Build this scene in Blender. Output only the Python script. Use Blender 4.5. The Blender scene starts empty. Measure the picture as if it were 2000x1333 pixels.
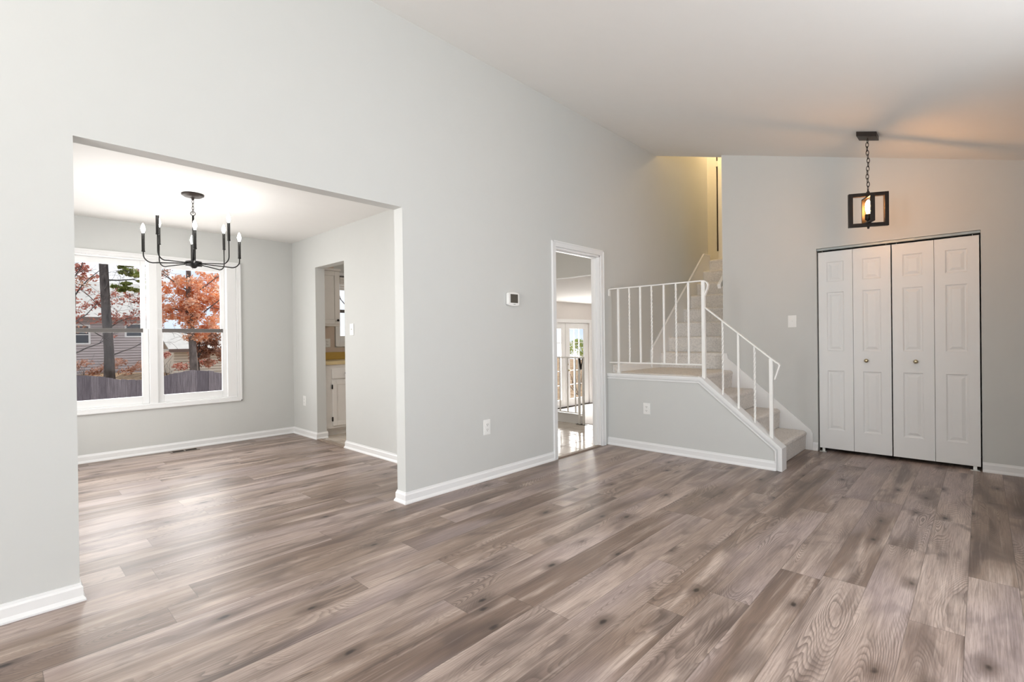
import bpy, bmesh, math, random
from mathutils import Vector, Matrix
random.seed(7)
S = bpy.context.scene
COL = S.collection

# ------------------------------------------------------------------ camera, sky, sun, daylight, exposure
def make_camera():
    y, p, r = math.radians(43.5751), math.radians(-0.2177), math.radians(-0.7068)
    F = Vector((math.cos(y)*math.cos(p), math.sin(y)*math.cos(p), math.sin(p)))
    R = Vector((math.sin(y), -math.cos(y), 0))
    U = R.cross(F)
    R2 = R*math.cos(r)+U*math.sin(r)
    U2 = -R*math.sin(r)+U*math.cos(r)
    cd = bpy.data.cameras.new('camera')
    cd.sensor_width = 36; cd.sensor_fit = 'HORIZONTAL'
    cd.lens = 36*964.1/2000
    cd.clip_start = 0.05; cd.clip_end = 400
    co = bpy.data.objects.new('camera', cd); COL.objects.link(co)
    M = Matrix((R2, U2, -F)).transposed().to_4x4()
    M.translation = Vector((0, -3.0119, 1.1778))
    co.matrix_world = M
    S.camera = co
make_camera()

def make_world():
    w = bpy.data.worlds.new('sky'); S.world = w; w.use_nodes = True
    nt = w.node_tree; nt.nodes.clear()
    out = nt.nodes.new('ShaderNodeOutputWorld'); bg = nt.nodes.new('ShaderNodeBackground')
    tc = nt.nodes.new('ShaderNodeTexCoord'); no = nt.nodes.new('ShaderNodeTexNoise')
    no.inputs['Scale'].default_value = 5; no.inputs['Detail'].default_value = 4
    rp = nt.nodes.new('ShaderNodeValToRGB')
    rp.color_ramp.elements[0].position = .34; rp.color_ramp.elements[0].color = (.60, .76, 1.0, 1)
    rp.color_ramp.elements[1].position = .55; rp.color_ramp.elements[1].color = (.95, .97, 1, 1)
    nt.links.new(tc.outputs['Generated'], no.inputs['Vector'])
    nt.links.new(no.outputs['Fac'], rp.inputs['Fac'])
    nt.links.new(rp.outputs['Color'], bg.inputs['Color'])
    bg.inputs['Strength'].default_value = 1.15
    nt.links.new(bg.outputs['Background'], out.inputs['Surface'])
make_world()

def add_light(name, kind, loc, energy, color, direction=None, **kw):
    l = bpy.data.lights.new(name, kind); l.energy = energy; l.color = color
    for k, v in kw.items(): setattr(l, k, v)
    o = bpy.data.objects.new(name, l); COL.objects.link(o); o.location = loc
    if direction: o.rotation_euler = Vector(direction).to_track_quat('-Z', 'Y').to_euler()
    return o
add_light('sun', 'SUN', (10, 10, 20), 3.8, (1, .93, .82), (-.64, -.25, -.72), angle=.01)
# unseen windows built behind the camera and at the dining side for their light
add_light('unseen_front_window_light', 'AREA', (1.9, -3.99, 1.35), 72, (.89, .945, 1.0), (0, 1, 0.05), shape='RECTANGLE', size=2.4, size_y=1.5)
add_light('front_ceiling_fill', 'AREA', (1.9, -4.0, 1.2), 14, (1.0, .96, .92), (0, 1, 1.0), shape='RECTANGLE', size=2.4, size_y=1.2)  # upward fill added to brighten the ceiling
add_light('unseen_back_window_light', 'AREA', (-5.04, -2.3, 1.3), 230, (.90, .95, 1.0), (1, 0, 0.03), shape='RECTANGLE', size=2.4, size_y=1.7)
add_light('back_ceiling_fill', 'AREA', (-5.05, -2.3, 1.2), 135, (1.0, .945, .89), (1, -.05, .75), spread=1.6, shape='RECTANGLE', size=2.4, size_y=1.2)  # second upward fill, added to lift the ceiling from the rear
add_light('unseen_side_window_light', 'AREA', (-.33, 1.8, 1.25), 46, (1.0, .99, .97), (1, 0, -.38), shape='RECTANGLE', size=1.8, size_y=1.5)  # lamp of an unseen side window, added to brighten the dining wall
# daylight through the dining room window, kitchen window and french doors
add_light('dining_window_daylight', 'AREA', (1.19, 3.66, 1.3), 34, (1.0, .99, .97), (0, -1, 0), shape='RECTANGLE', size=1.4, size_y=1.4)
add_light('french_door_daylight', 'AREA', (9.6, 4.34, .55), 160, (1.0, .98, .95), (-.2, -1, 0), shape='RECTANGLE', size=1.7, size_y=1.7)
# warm ceiling lamp of the upper hallway; unseen fill added for the kitchen cabinets
add_light('upper_hall_lamp', 'POINT', (7.75, -.35, 4.6), 48, (1.0, .69, .34), shadow_soft_size=.12)
add_light('kitchen_fill', 'POINT', (4.3, 1.2, 1.95), 17, (1.0, .93, .86), shadow_soft_size=.15)
add_light('dining_chandelier_light', 'POINT', (1.19, 1.866, 2.3), 1, (1.0, .97, .93), shadow_soft_size=.2)
S.view_settings.view_transform = 'Standard'
S.view_settings.look = 'None'
S.view_settings.exposure = -0.06
S.view_settings.gamma = 1.0
S.view_settings.use_curve_mapping = False
S.cycles.use_denoising = True
S.cycles.max_bounces = 10
S.cycles.diffuse_bounces = 6
S.cycles.transparent_max_bounces = 16
S.cycles.sample_clamp_indirect = 8
S.cycles.caustics_reflective = False
S.cycles.caustics_refractive = False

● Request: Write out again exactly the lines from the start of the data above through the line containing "COL = S.collection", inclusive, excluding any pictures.

● Task solution:
Build this scene in Blender. Output only the Python script. Use Blender 4.5. The Blender scene starts empty. Measure the picture as if it were 2000x1333 pixels.
import bpy, bmesh, math, random
from mathutils import Vector, Matrix
random.seed(7)
S = bpy.context.scene
COL = S.collection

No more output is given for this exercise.